Set down word for word each line from the start of the listing through the line that contains "COL = sc.collection", both included.
>> Start Data
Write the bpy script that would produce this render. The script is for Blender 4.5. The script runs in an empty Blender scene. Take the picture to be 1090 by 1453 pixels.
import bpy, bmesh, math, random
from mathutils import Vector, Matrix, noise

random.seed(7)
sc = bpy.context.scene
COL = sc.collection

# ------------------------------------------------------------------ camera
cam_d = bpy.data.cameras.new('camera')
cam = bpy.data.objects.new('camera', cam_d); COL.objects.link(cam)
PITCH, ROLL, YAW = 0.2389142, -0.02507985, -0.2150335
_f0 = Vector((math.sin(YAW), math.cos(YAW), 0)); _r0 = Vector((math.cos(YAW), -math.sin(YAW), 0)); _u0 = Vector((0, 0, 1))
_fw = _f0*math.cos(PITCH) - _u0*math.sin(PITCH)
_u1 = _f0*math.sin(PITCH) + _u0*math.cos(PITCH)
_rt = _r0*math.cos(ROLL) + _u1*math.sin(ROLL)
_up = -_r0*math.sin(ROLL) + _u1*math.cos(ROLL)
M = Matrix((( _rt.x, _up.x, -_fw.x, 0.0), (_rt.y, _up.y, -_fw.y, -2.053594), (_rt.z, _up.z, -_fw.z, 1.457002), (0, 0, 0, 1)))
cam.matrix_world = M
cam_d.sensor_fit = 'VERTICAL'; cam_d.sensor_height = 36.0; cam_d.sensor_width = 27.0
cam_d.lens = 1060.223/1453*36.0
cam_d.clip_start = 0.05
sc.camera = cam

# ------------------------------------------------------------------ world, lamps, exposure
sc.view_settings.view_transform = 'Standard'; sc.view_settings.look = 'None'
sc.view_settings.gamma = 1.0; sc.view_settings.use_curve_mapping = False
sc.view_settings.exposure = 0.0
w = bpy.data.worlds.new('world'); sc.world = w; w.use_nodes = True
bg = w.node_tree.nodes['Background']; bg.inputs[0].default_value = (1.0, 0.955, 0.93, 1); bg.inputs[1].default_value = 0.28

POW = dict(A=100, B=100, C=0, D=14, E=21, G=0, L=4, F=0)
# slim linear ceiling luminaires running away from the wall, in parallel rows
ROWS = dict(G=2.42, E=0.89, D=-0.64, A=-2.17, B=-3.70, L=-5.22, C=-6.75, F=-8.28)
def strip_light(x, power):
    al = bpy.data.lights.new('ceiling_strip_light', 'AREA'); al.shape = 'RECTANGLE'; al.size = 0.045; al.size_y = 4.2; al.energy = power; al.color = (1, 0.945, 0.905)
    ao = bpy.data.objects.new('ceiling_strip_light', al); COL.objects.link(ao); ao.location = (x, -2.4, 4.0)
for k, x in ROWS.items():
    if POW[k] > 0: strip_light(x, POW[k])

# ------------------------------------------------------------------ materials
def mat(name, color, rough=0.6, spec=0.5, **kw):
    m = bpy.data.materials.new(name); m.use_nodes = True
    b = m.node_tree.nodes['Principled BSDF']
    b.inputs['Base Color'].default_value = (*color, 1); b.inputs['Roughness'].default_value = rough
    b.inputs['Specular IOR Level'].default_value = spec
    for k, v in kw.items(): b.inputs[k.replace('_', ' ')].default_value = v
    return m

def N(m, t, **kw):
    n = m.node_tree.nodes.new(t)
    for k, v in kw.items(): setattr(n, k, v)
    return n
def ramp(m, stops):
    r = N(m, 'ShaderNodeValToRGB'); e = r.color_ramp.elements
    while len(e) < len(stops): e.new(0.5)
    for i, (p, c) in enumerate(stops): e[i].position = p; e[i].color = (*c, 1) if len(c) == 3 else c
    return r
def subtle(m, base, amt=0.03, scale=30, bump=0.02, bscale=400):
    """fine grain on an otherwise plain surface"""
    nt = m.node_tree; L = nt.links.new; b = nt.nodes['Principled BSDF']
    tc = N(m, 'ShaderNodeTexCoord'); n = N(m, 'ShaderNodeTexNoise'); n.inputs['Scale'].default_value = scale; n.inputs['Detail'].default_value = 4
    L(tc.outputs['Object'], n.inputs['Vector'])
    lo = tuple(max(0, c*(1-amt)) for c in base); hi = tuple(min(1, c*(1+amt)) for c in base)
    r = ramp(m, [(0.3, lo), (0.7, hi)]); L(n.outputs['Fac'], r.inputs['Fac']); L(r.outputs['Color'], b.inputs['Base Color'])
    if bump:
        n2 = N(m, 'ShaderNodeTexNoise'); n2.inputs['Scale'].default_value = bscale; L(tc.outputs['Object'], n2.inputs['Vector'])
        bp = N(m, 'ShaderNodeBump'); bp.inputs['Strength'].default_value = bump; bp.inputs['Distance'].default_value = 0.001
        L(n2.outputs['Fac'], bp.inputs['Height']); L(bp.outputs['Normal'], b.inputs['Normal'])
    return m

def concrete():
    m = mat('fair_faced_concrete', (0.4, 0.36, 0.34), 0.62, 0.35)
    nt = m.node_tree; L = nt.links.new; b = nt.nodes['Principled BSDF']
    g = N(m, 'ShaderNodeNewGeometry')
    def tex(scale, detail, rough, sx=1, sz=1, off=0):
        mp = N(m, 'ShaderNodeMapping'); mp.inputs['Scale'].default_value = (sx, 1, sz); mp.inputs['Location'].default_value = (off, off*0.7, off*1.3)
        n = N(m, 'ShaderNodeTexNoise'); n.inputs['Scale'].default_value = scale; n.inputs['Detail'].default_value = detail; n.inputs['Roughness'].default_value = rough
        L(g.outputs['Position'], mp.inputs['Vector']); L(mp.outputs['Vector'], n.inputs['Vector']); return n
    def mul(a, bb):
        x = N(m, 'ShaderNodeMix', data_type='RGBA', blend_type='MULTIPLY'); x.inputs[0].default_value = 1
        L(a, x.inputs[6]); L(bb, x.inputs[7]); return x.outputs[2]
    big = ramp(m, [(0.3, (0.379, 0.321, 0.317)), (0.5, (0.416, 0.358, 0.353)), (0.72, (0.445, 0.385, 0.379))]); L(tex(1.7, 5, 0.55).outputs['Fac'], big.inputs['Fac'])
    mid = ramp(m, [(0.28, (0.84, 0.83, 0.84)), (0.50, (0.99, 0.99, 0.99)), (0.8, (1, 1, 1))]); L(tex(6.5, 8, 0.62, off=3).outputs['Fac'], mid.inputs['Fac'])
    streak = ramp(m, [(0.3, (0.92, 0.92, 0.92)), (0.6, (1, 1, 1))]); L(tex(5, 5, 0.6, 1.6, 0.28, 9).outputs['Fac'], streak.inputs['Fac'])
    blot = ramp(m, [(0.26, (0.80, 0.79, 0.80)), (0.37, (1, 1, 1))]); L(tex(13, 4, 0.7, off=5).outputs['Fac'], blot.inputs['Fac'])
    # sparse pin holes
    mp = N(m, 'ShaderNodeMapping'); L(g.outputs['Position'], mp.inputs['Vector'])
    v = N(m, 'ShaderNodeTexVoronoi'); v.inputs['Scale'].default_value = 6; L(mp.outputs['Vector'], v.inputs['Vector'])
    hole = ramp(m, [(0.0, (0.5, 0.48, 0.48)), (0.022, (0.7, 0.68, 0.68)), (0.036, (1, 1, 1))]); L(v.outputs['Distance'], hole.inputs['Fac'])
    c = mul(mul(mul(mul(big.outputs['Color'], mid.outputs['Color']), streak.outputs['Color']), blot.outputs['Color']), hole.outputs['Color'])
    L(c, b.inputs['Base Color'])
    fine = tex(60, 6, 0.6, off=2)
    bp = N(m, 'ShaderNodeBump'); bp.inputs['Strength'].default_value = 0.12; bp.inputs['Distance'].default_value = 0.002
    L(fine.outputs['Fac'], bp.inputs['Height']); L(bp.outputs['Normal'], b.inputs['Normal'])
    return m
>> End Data
**Task response**
Write the bpy script that would produce this render. The script is for Blender 4.5. The script runs in an empty Blender scene. Take the picture to be 1090 by 1453 pixels.
import bpy, bmesh, math, random
from mathutils import Vector, Matrix, noise

random.seed(7)
sc = bpy.context.scene
COL = sc.collection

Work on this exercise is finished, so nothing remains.